### Short task
Show each line from the listing that includes the word "scene".

[BEGIN]

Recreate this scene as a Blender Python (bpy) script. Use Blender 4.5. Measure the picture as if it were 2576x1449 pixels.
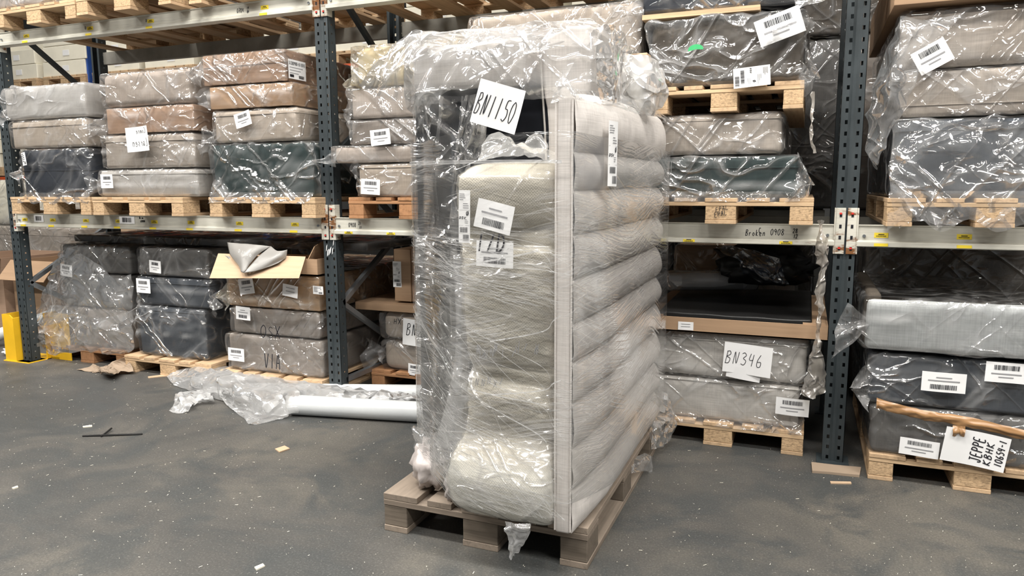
import bpy, math, random
import numpy as np
from mathutils import Vector, Matrix, noise, Euler

for o in list(bpy.data.objects): bpy.data.objects.remove(o)
SC = bpy.context.scene
COL = SC.collection
random.seed(7)

# ------------------------------------------------------------------ camera
F_PX, PITCH, YAW, ROLL, CAM = 1824.85, 0.1404, -0.385, -0.0053, Vector((2.6327, -3.6061, 1.3044))
_cp, _sp, _c, _s = math.cos(PITCH), math.sin(PITCH), math.cos(YAW), math.sin(YAW)
FW = Vector((_s*_cp, _c*_cp, -_sp)); _r = Vector((_c, -_s, 0)); _u = _r.cross(FW)
RT = _r*math.cos(ROLL)+_u*math.sin(ROLL); UP = -_r*math.sin(ROLL)+_u*math.cos(ROLL)
cd = bpy.data.cameras.new('camera'); cam = bpy.data.objects.new('camera', cd); COL.objects.link(cam)
cd.sensor_width = 36.0; cd.lens = 36.0*F_PX/2576.0; cd.clip_end = 200
M = Matrix((RT, UP, -FW)).transposed().to_4x4(); M.translation = CAM
cam.matrix_world = M
SC.camera = cam

def at(x, y, Y):            # photo pixel -> point on the plane at depth Y
    d = FW*F_PX+RT*(x-1288)-UP*(y-724.5); return CAM+d*((Y-CAM.y)/d.y)
def onfloor(x, y, z=0.0):
    d = FW*F_PX+RT*(x-1288)-UP*(y-724.5); return CAM+d*((z-CAM.z)/d.z)

# ------------------------------------------------------------------ view, world, lights
SC.view_settings.view_transform = 'Standard'; SC.view_settings.look = 'None'
SC.view_settings.gamma = 1.0; SC.view_settings.use_curve_mapping = False
SC.view_settings.exposure = 0.12
W = bpy.data.worlds.new('world'); SC.world = W; W.use_nodes = True
W.node_tree.nodes['Background'].inputs[0].default_value = (0.93, 0.97, 1.0, 1)
W.node_tree.nodes['Background'].inputs[1].default_value = 0.12

# ------------------------------------------------------------------ materials
class NT:
    def __init__(s, name):
        s.m = bpy.data.materials.new(name); s.m.use_nodes = True; s.t = s.m.node_tree
        for n in list(s.t.nodes): s.t.nodes.remove(n)
        s.out = s.t.nodes.new('ShaderNodeOutputMaterial')
    def n(s, typ, **kw):
        nd = s.t.nodes.new('ShaderNode'+typ)
        for k, v in kw.items():
            if k.startswith('i_'):
                key = k[2:]; key = int(key) if key.isdigit() else key.replace('_', ' ')
                if isinstance(v, bpy.types.NodeSocket): s.t.links.new(v, nd.inputs[key])
                else: nd.inputs[key].default_value = v
            else: setattr(nd, k, v)
        return nd
    def l(s, a, b): s.t.links.new(a, b)
    def math(s, op, a, b=0.0, clamp=False):
        nd = s.t.nodes.new('ShaderNodeMath'); nd.operation = op; nd.use_clamp = clamp
        for i, v in enumerate((a, b)):
            if isinstance(v, bpy.types.NodeSocket): s.t.links.new(v, nd.inputs[i])
            else: nd.inputs[i].default_value = v
        return nd.outputs[0]
    def coords(s, scale=(1, 1, 1), rot=(0, 0, 0), rand=True):
        tc = s.n('TexCoord'); v = tc.outputs['Object']
        if rand:
            oi = s.n('ObjectInfo')
            add = s.n('VectorMath', operation='MULTIPLY_ADD')
            cmb = s.n('CombineXYZ', i_0=oi.outputs['Random'], i_1=oi.outputs['Random'], i_2=oi.outputs['Random'])
            s.l(cmb.outputs[0], add.inputs[0]); add.inputs[1].default_value = (37., 53., 71.); s.l(v, add.inputs[2]); v = add.outputs[0]
        mp = s.n('Mapping', i_Scale=scale, i_Rotation=rot); s.l(v, mp.inputs[0]); return mp.outputs[0]
    def noise(s, vec, scale, detail=3, rough=.55, dist=0.):
        nd = s.n('TexNoise', i_Scale=scale, i_Detail=detail, i_Roughness=rough, i_Distortion=dist); s.l(vec, nd.inputs['Vector']); return nd.outputs['Fac']
    def ramp(s, fac, stops):
        nd = s.n('ValToRGB'); s.l(fac, nd.inputs[0]); cr = nd.color_ramp
        while len(cr.elements) < len(stops): cr.elements.new(.5)
        for e, (p, c) in zip(cr.elements, stops):
            e.position = p; e.color = (c[0], c[1], c[2], 1) if not isinstance(c, (int, float)) else (c, c, c, 1)
        return nd.outputs[0]
    def mix(s, fac, a, b, mode='MIX'):
        nd = s.n('Mix', data_type='RGBA', blend_type=mode)
        for i, v in ((0, fac), (6, a), (7, b)):
            if isinstance(v, bpy.types.NodeSocket): s.l(v, nd.inputs[i])
            else: nd.inputs[i].default_value = v if i == 0 else (*v[:3], 1)
        return nd.outputs[2]
    def bump(s, h, strength=.5, dist=.01, normal=None):
        nd = s.n('Bump', i_Strength=strength, i_Distance=dist); s.l(h, nd.inputs['Height'])
        if normal: s.l(normal, nd.inputs['Normal'])
        return nd.outputs[0]
    def done(s, color, rough=.8, normal=None, metal=0., spec=.3):
        p = s.n('BsdfPrincipled', i_Metallic=metal); p.inputs['Specular IOR Level'].default_value = spec
        for key, v in (('Base Color', color), ('Roughness', rough)):
            if isinstance(v, bpy.types.NodeSocket): s.l(v, p.inputs[key])
            else: p.inputs[key].default_value = v if key == 'Roughness' else (*v[:3], 1)
        if normal: s.l(normal, p.inputs['Normal'])
        s.l(p.outputs[0], s.out.inputs[0]); return s.m
def sc_(c, k): return tuple(min(1, x*k) for x in c)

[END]

### Exercise response
Recreate this scene as a Blender Python (bpy) script. Use Blender 4.5. Measure the picture as if it were 2576x1449 pixels.
SC = bpy.context.scene